You haven’t shown this at all; but then, you could comb the couple hundred starting zone quests for every vaguely shady titbit therein, and it still wouldn’t be true. Blood elves ran the full moral gamut in TBC: a corrupt, compromised prince and his fel-drunk zealots warring with redemptive defectors for the soul of their people; manipulative, power-hungry magi clashing with principled, fair-minded rangers; innocent, downtrodden citizenry put upon by dark, disillusioned knights, themselves haunted and tormented and full of all sorts of conflict. Supplements like Blood of the Highborne and Chronicles #3 explored this period of blood elf history at far greater length than the video game did, and there was a lot more going on there than “bad race does bad things because bad.”

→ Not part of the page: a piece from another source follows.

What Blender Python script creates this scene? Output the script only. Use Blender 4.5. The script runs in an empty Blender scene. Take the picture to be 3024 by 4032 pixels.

I don’t know why you’re acting like the race disappeared after TBC. We’ve hardly gone an expansion without Hearthstone icon Liadrin and her redeemed knights popping by to remind us how ungodly boring the human/dwarf flavor of paladin is, since that’s their branding now. All those edgy Blood Knight quests were removed or rewritten to be more wholesome. Theron went from a hollow, loreless puppet with Kael’s fingers up his derriere to a “world hero” character whose wiki page is so long it lags my phone. Christ, the Alliance’s spymaster and his pirate boyfriend visited Silvermoon City last year and described it as a beautiful wonderland whose darker elements were confined to “darker times,” as most of us inferred well over a decade ago.
If you’d led with this comment I wouldn’t have responded, except maybe with a like. I agree with this take. But your broad interpretation of this race is as off-base as the one you first responded to IMO.